New policy changes response to poverty
Malawi has rolled out a new National Social Protection Policy, a move described as a key step in shifting the country’s response to poverty and vulnerability to shield the poor from economic and climate shocks.
During the launch of the five-year policy that runs from 2024–2029 in Lilongwe on Friday, Minister of Finance and Economic Affairs Simplex Chithyola Banda said the new policy is not just another government
publication, but a collective promise to shift from emergency relief to long-term resilience, inclusive development and building a fairer society.

He said: “Social protection is not an afterthought. It is an indispensable investment in human capital, economic stability, and national progress.
“We don’t want this to become one of the ‘policy-men’, we need action and results.”
The new policy replaces the 2012 National Social Support Policy and introduces a coordinated, lifecycle-based approach.
It also centres on seven strategic pillars, which include social security for informal workers, nutrition-sensitive programming, shock-responsive safety nets and support for resilient livelihoods.
These pillars reflect lessons from past disasters that overwhelmed Malawi’s response systems while the policy’s design aims to address those gaps before the next crisis hits.
The minister pointed to the expansion of the Social Cash Transfer Programme and the ongoing improvements to the unified beneficiary registry as signs that the government is serious about reforming how it supports vulnerable households.
He pledged greater investment from within, adding: “We are tapping into domestic resources and strategic partnerships to close financing gaps. Let us treat this not just as a policy event, but as a collective commitment.”
On his part, Ministry of Economic Planning and Development Principal Secretary Patrick Zimpita described the new policy as a turning point in social protection.
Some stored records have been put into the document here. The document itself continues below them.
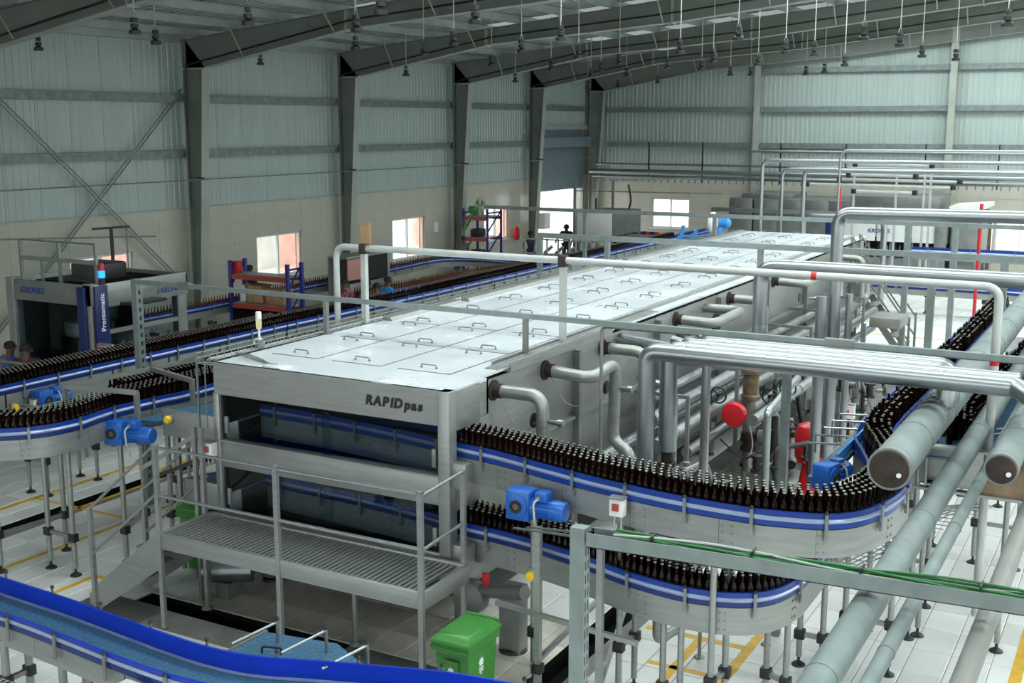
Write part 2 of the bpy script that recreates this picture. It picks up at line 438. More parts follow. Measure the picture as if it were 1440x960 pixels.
# profiled sheets, one object each
def sheet_mesh(w, name):
    mb = MB(); pr = [(0, 0)]; n = 5; p = w / n
    for i in range(n):
        b = i * p
        pr += [(b + p * .30, 0), (b + p * .38, .016), (b + p * .64, .016), (b + p * .72, 0)]
    pr += [(w - .012, 0), (w - .012, -.02), (0, -.02)]
    return mb, pr
def wall_sheet_mesh(w, axis):
    mb, pr = sheet_mesh(w, '')
    poly0 = [((b2, a2, 0) if axis == 'X' else (a2, -b2, 0)) for a2, b2 in pr]
    mb.prism(poly0 if axis == 'X' else poly0, (0, 0, 1)); return mesh('wall_sheet', mb, M['sheet'], flat=True)
smx = wall_sheet_mesh(1.0, 'X')
y = 11.0
while y < Y1 - .2:
    z0 = 5.36 if 43.4 < y < 48.2 else 3.38
    o = link('wall_sheet', smx, wall_left); o.location = (WX, y, z0); o.scale = (1, 1, 8.0 - z0); ORG[o.name] = Vector(); y += 1.0
part('sill_flashing', MB().box(WX, WX + .05, 8, 43.6, 3.345, 3.39), M['frame_l'], wall_left)
def girt(parent, p, q, inward):
    "cold-formed C section from p to q"
    p = Vector(p); q = Vector(q); d = Vector(inward)
    mb = MB(); mb.bar(p + d * .10, q + d * .10, .20, .012); mb.bar(p + d * .195 + Vector((0, 0, -.10)), q + d * .195 + Vector((0, 0, -.10)), .012, .20); mb.bar(p + d * .10 + Vector((0, 0, -.20)), q + d * .10 + Vector((0, 0, -.20)), .20, .012)
    return part('girt', mb, M['galv_d'], parent)  # dark tone paints in the girts' shaded undersides and shadow lines
for a, b in zip(FRAMES, FRAMES[1:]):
    for z in (4.92, 6.36):
        if a > 42 and z < 5: continue
        girt(wall_left, (WX + .03, a + .16, z), (WX + .03, b - .16, z), (1, 0, 0))
part('eave_strut', MB().box(WX + .02, WX + .22, Y0, Y1, 7.70, 7.90), M['purlin'], wall_left)

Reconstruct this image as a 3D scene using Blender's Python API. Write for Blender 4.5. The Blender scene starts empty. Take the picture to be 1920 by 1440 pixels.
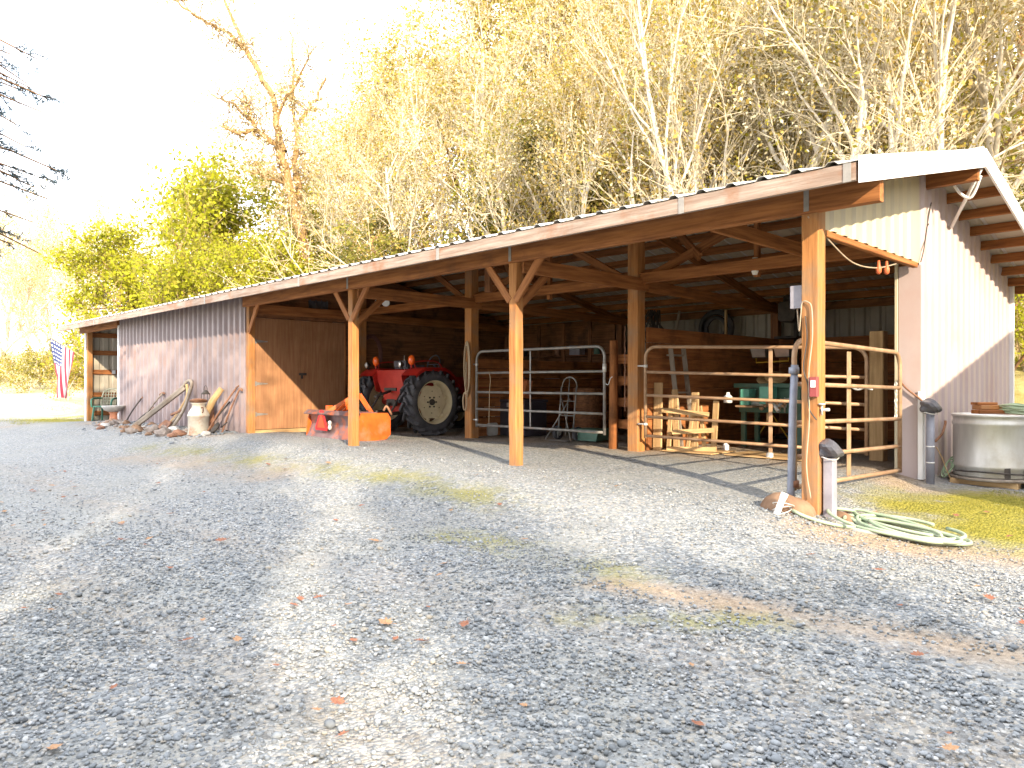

He said that over half of Malawians live below the international poverty datum line of $2.15 (K3 764) per day, while about one in five are in ultra-
poverty, which makes a robust, well-financed social protection system not just important but urgent.
“This is not just a planning tool. It’s a real chance to break the poverty cycle if it’s properly funded and implemented,” said Zimpita.
Irish Embassy deputy head of mission Ronan Sweeny welcomed the consultative nature of the new policy’s development and its focus on harmonising fragmented efforts.
“If development partners and ministries aren’t coordinated, it leads to delays and fragmentation. The new policy does a good job of promoting cohesion,” he said, highlighting that Ireland has supported Malawi’s social protection sector since 2013.
Sweeny said currently, 90 percent of Malawi’s social protection spending comes from donors while in neighbouring Zambia, 70 percent of it is funded locally.
As officials spoke of frameworks and funding for the social protection programme, the underlying message remained clear. The policy should move beyond paperwork and needs practical results that will be felt in communities.
Ministry of Finance and Economic Affairs data shows that on average, Malawi Government has been contributing five percent to the Social Cash Transfer Programme since 2016/17 fiscal year, with 36 percent of resources coming from the World Bank, 27 percent from Germany, 23 percent from the European Union, seven percent from Irish Aid and one percent technical support from United Nations’ Children Fund.
At the same time, government’s contribution to the programme covers only one district, with the other 27 districts funded through donor support.
The new policy is tied closely to broader national and continental goals, including Malawi 2063—the country’s long-term development plan, the African Union’s Agenda 2063 and the United Nations Sustainable Development Goals, particularly those that focus on ending poverty and reducing inequality.